## begin
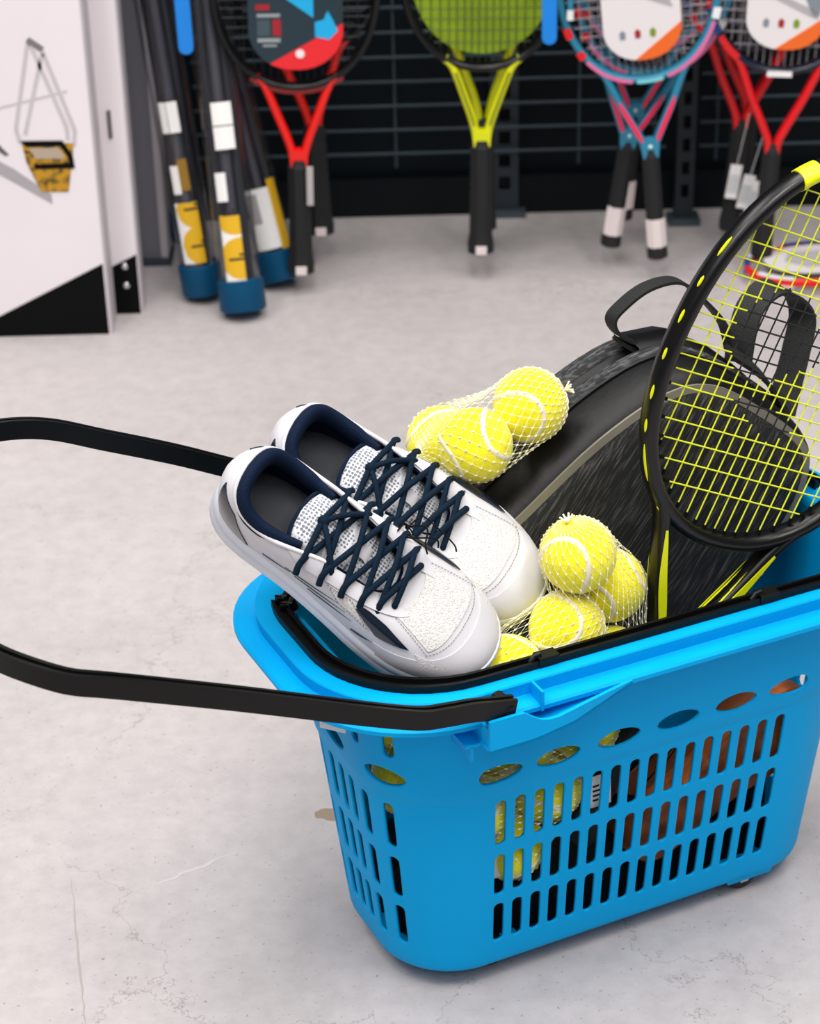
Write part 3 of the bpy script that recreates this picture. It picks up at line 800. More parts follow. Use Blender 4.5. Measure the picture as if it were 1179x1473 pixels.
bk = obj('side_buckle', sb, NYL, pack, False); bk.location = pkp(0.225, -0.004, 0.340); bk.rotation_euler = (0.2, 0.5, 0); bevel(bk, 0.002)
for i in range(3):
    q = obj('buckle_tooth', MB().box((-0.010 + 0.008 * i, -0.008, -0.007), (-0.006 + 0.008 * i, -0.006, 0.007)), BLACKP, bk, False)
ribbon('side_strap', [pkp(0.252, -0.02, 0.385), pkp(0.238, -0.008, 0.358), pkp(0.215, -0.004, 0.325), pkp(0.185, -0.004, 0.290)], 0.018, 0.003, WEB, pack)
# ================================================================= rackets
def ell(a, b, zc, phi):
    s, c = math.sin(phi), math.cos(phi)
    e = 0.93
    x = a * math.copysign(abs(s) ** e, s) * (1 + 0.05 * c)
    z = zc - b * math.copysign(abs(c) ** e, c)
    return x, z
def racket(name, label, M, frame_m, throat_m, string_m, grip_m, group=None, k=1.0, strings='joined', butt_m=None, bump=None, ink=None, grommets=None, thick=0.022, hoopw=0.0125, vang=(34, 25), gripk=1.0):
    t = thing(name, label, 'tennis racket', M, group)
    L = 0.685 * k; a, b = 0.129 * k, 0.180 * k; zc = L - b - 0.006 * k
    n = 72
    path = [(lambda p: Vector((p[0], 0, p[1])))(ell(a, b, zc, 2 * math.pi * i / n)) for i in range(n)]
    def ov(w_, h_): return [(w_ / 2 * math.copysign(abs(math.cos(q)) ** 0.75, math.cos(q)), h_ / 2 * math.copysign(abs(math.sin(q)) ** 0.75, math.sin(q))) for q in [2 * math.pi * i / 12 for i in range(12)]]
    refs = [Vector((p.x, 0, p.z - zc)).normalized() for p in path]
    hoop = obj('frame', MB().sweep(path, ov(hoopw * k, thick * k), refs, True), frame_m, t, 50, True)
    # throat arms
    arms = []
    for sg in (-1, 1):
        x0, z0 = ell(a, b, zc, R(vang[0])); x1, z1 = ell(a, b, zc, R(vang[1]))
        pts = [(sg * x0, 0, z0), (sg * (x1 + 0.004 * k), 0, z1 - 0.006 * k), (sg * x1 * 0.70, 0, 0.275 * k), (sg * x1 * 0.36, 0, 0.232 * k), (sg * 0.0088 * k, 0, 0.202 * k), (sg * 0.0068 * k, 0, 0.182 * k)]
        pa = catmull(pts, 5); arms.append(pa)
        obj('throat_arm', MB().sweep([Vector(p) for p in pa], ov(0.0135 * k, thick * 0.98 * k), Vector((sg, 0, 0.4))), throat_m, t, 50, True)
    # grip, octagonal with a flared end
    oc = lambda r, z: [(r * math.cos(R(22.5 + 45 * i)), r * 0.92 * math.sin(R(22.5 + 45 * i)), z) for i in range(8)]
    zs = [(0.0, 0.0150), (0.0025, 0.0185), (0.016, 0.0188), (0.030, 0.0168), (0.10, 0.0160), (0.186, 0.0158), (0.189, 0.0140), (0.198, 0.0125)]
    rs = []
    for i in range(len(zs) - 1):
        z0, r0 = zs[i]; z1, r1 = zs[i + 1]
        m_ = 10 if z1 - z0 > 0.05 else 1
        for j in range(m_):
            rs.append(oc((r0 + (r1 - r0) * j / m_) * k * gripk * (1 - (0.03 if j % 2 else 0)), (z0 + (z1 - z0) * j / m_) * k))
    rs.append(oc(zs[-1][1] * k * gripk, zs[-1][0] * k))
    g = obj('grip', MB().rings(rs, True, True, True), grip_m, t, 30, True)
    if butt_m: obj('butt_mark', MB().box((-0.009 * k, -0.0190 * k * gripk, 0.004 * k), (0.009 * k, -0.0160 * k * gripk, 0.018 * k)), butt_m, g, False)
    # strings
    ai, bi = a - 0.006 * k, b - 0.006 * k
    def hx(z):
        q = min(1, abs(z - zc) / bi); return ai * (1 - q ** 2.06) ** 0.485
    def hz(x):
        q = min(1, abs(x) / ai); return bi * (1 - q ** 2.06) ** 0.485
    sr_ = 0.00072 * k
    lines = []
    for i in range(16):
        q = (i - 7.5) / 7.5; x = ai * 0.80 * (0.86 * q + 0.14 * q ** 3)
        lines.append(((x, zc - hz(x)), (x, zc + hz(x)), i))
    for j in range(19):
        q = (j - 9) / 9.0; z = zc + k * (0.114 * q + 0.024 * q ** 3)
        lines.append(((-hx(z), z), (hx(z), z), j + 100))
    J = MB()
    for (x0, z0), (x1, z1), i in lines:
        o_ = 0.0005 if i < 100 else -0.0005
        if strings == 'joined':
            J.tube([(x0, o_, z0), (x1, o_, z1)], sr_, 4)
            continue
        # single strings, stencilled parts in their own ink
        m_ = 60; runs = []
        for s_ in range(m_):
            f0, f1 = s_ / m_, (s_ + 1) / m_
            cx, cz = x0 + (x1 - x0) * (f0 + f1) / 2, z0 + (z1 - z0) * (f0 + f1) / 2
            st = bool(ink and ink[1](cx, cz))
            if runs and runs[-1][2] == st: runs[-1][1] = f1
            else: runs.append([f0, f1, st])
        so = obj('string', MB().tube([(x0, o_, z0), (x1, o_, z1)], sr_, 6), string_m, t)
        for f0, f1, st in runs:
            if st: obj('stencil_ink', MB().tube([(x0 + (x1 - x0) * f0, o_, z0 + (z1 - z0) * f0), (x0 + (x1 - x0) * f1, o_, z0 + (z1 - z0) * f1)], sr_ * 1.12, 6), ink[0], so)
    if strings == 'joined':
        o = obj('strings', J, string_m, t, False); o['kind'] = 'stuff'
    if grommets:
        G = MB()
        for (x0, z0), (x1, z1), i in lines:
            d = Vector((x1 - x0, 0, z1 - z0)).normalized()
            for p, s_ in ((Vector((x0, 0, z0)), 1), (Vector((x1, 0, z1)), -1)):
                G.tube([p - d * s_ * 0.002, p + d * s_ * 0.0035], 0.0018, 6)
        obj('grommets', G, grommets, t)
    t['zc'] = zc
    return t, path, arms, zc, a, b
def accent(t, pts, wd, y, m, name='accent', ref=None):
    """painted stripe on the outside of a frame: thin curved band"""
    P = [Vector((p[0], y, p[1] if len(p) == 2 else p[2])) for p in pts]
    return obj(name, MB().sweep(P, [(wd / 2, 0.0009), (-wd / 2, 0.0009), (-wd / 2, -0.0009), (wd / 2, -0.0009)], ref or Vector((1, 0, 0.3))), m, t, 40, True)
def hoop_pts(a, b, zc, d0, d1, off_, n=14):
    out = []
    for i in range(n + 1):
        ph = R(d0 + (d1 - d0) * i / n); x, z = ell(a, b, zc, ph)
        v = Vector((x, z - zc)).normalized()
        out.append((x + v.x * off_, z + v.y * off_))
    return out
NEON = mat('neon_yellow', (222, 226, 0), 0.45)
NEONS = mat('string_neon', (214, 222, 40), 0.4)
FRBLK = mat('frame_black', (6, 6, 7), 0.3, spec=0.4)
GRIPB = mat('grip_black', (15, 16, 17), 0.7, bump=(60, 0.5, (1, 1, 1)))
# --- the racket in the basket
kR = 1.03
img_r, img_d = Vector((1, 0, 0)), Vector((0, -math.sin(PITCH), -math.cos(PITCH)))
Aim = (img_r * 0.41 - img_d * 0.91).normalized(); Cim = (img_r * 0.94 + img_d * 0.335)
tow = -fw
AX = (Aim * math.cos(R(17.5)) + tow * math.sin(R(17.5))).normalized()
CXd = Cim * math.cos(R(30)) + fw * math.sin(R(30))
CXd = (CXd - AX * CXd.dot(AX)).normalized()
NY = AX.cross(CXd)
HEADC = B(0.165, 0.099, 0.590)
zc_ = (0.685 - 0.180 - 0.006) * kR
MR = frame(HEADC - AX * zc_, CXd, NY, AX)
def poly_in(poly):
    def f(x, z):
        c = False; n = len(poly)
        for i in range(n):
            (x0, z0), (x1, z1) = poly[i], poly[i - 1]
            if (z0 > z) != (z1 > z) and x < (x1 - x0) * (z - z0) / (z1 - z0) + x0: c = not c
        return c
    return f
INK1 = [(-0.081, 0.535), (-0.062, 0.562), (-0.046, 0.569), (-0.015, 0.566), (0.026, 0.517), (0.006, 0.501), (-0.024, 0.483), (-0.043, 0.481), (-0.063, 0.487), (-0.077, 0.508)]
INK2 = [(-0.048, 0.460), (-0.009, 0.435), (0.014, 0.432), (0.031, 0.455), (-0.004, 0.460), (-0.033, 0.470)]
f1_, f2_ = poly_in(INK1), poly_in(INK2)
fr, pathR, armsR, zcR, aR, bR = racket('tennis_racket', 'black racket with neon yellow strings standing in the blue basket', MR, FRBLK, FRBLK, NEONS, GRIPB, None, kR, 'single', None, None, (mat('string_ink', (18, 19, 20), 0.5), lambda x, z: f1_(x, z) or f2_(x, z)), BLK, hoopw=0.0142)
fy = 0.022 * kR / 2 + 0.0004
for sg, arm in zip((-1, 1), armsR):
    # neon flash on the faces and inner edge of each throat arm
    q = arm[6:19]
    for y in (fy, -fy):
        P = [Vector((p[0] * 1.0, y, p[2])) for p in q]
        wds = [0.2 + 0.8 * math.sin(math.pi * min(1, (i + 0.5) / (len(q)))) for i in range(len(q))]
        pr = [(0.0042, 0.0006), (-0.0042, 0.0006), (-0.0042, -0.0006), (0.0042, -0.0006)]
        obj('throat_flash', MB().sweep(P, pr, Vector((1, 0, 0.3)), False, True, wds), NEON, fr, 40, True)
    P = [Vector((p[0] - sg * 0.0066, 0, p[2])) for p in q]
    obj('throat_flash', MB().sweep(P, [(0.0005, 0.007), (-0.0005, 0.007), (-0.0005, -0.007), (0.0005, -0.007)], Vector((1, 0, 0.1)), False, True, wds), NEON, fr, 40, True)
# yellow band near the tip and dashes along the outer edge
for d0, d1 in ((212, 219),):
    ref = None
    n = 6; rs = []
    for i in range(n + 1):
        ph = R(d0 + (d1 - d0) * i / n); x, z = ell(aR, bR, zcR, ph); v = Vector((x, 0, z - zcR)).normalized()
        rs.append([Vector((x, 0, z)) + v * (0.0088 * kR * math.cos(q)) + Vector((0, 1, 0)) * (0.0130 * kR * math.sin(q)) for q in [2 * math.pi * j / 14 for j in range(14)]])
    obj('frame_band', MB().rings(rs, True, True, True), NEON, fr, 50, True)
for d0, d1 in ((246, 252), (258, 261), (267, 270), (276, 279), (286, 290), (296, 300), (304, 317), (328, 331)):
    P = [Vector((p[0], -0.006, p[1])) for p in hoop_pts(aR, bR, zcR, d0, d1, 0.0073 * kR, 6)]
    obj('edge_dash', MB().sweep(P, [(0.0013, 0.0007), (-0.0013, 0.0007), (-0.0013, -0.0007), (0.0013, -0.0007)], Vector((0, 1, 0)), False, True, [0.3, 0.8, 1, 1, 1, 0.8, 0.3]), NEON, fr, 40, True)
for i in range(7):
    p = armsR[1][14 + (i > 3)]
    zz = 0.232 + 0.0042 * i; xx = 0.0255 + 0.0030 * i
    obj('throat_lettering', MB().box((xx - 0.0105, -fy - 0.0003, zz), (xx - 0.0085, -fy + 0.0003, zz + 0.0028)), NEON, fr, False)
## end
## begin
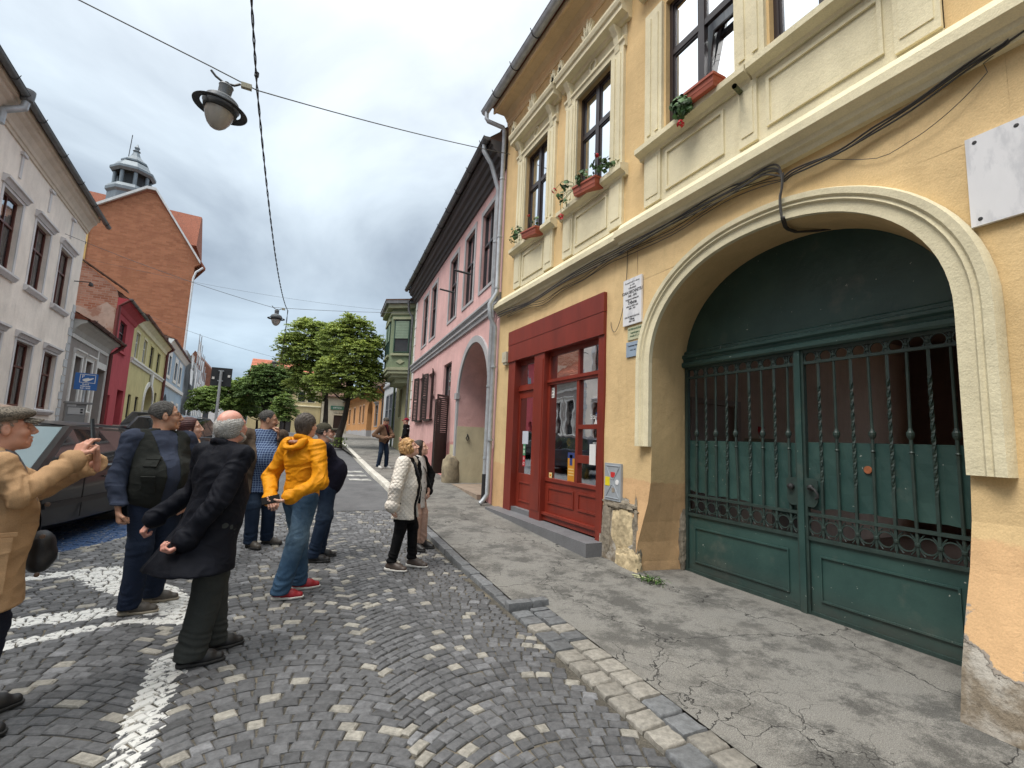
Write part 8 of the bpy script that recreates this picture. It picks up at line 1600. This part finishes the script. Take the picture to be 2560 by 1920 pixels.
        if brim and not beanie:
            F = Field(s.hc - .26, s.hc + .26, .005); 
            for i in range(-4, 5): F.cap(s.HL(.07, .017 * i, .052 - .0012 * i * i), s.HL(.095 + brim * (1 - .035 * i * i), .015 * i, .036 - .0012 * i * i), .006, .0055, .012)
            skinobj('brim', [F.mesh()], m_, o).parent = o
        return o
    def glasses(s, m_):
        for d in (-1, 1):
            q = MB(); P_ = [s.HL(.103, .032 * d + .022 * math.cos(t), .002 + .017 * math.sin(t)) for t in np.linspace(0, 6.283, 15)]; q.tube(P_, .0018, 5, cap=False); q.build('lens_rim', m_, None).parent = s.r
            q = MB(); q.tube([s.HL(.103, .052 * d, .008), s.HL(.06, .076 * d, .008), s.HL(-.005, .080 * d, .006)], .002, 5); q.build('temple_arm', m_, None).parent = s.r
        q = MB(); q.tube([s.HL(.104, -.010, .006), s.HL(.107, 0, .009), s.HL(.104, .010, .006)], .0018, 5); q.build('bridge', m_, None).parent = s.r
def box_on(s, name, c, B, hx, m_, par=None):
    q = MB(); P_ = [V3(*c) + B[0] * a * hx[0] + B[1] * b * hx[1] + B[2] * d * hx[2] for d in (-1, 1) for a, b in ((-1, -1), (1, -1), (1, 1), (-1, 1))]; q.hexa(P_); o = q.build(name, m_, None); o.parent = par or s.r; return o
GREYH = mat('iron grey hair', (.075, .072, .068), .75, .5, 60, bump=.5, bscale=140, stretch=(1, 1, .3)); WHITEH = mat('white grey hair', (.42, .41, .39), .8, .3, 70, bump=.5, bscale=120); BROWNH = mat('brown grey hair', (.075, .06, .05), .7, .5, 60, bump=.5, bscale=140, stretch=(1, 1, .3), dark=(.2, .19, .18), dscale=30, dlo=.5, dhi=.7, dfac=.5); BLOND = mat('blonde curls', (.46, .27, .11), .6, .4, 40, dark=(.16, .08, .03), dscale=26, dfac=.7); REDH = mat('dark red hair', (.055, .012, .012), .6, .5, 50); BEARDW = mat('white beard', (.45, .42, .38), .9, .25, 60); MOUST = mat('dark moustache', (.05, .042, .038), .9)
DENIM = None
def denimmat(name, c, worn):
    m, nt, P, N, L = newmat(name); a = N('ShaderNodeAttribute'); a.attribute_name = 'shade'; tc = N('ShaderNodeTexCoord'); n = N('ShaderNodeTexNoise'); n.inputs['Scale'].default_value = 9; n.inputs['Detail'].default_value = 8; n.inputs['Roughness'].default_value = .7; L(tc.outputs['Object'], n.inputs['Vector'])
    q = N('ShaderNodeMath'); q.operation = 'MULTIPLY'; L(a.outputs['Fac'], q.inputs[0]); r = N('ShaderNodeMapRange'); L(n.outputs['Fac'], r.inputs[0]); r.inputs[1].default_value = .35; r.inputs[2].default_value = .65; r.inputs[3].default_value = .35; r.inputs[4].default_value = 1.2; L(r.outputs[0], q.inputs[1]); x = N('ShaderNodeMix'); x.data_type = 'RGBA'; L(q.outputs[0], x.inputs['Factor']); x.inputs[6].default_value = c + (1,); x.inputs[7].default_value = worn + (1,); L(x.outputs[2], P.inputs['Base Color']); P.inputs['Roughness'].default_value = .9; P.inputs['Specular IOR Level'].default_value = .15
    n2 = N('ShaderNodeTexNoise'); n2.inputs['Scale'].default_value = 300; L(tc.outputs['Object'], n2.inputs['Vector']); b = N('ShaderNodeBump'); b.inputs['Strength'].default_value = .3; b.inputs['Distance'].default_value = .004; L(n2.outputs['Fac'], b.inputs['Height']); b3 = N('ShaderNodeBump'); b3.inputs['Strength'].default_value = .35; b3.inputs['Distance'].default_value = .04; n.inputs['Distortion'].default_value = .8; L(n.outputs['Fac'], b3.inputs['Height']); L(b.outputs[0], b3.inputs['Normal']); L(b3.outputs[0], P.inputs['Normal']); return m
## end
## begin
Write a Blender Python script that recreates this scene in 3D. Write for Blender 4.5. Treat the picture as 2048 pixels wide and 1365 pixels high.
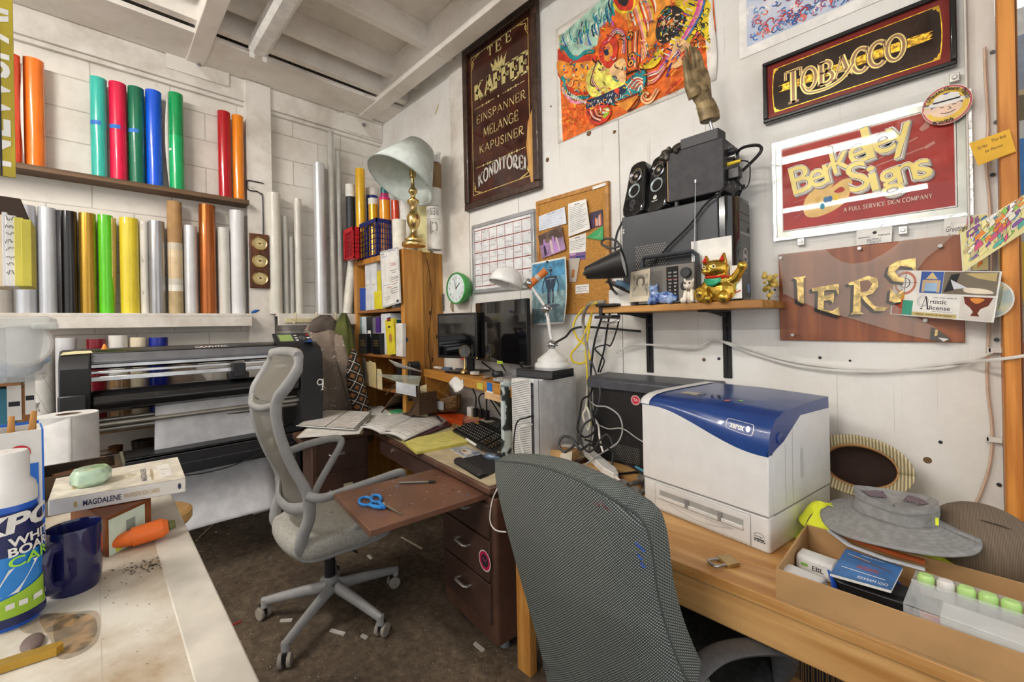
## end
In the lines above, locate the string "picks". Copy every line where it occurs.

Write part 3 of the bpy script that recreates this picture. It picks up at line 800. More parts follow. Use Blender 4.5. Measure the picture as if it were 1179x1473 pixels.
Write part 8 of the bpy script that recreates this picture. It picks up at line 1600. This part finishes the script. Take the picture to be 2560 by 1920 pixels.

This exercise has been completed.